___ Data extract

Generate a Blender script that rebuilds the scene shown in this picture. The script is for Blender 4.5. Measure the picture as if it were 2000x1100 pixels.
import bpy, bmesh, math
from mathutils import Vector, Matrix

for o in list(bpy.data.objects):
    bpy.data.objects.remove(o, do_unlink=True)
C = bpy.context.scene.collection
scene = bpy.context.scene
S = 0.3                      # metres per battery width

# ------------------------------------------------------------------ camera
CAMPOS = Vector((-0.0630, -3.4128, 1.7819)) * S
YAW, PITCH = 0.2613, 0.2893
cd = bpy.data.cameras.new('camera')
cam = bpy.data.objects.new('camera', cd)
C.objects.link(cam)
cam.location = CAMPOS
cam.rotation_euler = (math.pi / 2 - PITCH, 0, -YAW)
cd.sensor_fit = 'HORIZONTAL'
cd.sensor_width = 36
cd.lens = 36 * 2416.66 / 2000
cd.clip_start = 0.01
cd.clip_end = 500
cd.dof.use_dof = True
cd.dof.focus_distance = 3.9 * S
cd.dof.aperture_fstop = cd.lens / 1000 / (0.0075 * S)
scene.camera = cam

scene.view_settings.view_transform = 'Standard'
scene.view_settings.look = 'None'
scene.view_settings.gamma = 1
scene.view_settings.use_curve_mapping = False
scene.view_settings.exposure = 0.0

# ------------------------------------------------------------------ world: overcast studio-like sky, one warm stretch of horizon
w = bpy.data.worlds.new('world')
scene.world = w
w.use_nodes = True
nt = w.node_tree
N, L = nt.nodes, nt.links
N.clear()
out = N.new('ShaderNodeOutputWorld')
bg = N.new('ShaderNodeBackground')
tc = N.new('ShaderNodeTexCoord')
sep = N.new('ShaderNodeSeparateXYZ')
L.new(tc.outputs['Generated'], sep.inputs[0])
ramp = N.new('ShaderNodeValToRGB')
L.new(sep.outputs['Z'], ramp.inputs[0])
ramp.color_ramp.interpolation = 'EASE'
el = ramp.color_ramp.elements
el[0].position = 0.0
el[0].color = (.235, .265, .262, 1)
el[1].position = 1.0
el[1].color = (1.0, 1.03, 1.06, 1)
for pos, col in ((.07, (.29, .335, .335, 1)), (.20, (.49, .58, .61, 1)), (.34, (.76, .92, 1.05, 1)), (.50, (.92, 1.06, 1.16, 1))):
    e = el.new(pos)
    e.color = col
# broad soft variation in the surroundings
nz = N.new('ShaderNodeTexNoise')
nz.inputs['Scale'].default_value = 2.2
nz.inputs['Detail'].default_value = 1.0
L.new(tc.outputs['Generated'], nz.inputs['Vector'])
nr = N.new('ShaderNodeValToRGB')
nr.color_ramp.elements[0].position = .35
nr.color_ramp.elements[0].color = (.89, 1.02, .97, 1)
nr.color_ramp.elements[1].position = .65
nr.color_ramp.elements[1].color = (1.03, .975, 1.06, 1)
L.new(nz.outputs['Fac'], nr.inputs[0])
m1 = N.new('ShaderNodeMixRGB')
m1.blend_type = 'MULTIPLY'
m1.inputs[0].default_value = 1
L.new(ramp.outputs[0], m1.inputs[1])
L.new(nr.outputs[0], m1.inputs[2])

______
___ Data extract

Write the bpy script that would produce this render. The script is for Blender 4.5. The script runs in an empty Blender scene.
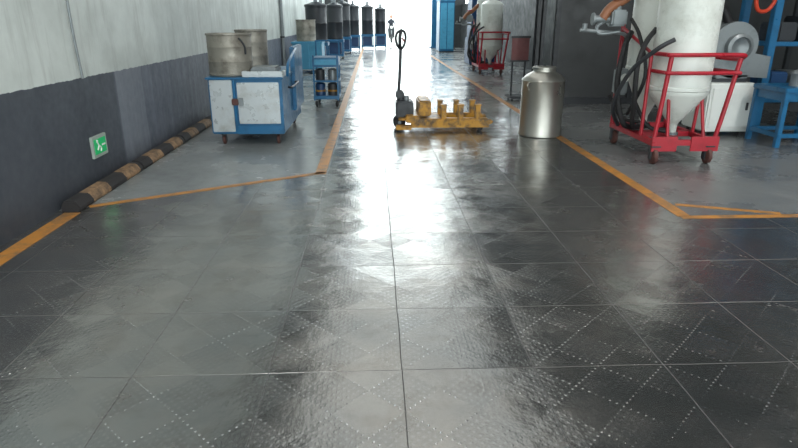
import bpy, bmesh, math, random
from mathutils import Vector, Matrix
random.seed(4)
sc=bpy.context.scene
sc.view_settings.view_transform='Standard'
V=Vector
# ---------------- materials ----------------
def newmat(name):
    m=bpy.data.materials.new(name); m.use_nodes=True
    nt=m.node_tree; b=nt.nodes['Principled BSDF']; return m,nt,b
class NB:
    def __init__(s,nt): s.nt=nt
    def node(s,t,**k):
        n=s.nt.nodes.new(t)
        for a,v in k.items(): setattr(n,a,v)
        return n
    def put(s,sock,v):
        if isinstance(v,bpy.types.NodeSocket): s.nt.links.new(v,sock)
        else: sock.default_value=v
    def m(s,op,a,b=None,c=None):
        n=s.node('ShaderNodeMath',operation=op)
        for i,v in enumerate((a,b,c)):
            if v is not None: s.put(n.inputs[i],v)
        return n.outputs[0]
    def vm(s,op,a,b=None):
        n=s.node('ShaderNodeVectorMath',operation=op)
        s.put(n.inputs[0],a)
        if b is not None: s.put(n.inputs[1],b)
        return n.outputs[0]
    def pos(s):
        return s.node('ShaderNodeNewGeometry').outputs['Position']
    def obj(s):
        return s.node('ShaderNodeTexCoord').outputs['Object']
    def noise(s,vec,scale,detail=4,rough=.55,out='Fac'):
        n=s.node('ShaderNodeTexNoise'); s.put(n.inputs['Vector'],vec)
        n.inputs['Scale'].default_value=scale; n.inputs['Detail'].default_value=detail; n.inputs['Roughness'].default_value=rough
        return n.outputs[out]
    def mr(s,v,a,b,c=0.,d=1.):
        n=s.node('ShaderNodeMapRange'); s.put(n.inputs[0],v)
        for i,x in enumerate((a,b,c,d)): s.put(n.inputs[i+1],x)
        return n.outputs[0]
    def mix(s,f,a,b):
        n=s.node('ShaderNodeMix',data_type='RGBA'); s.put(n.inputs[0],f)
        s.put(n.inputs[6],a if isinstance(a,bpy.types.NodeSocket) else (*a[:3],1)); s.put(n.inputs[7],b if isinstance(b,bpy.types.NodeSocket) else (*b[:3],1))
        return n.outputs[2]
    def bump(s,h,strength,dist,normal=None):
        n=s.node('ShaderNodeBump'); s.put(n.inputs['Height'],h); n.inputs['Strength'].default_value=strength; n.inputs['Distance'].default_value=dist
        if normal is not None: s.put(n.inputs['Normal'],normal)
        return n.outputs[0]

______

What needs to be done
Only the lines from the one bearing "Generate a Blender" through the one bearing "scene.view_settings.exposure = 0.0" should be repeated, exactly as given.

Correct answer
Generate a Blender script that rebuilds the scene shown in this picture. The script is for Blender 4.5. Measure the picture as if it were 2000x1100 pixels.
import bpy, bmesh, math
from mathutils import Vector, Matrix

for o in list(bpy.data.objects):
    bpy.data.objects.remove(o, do_unlink=True)
C = bpy.context.scene.collection
scene = bpy.context.scene
S = 0.3                      # metres per battery width

# ------------------------------------------------------------------ camera
CAMPOS = Vector((-0.0630, -3.4128, 1.7819)) * S
YAW, PITCH = 0.2613, 0.2893
cd = bpy.data.cameras.new('camera')
cam = bpy.data.objects.new('camera', cd)
C.objects.link(cam)
cam.location = CAMPOS
cam.rotation_euler = (math.pi / 2 - PITCH, 0, -YAW)
cd.sensor_fit = 'HORIZONTAL'
cd.sensor_width = 36
cd.lens = 36 * 2416.66 / 2000
cd.clip_start = 0.01
cd.clip_end = 500
cd.dof.use_dof = True
cd.dof.focus_distance = 3.9 * S
cd.dof.aperture_fstop = cd.lens / 1000 / (0.0075 * S)
scene.camera = cam

scene.view_settings.view_transform = 'Standard'
scene.view_settings.look = 'None'
scene.view_settings.gamma = 1
scene.view_settings.use_curve_mapping = False
scene.view_settings.exposure = 0.0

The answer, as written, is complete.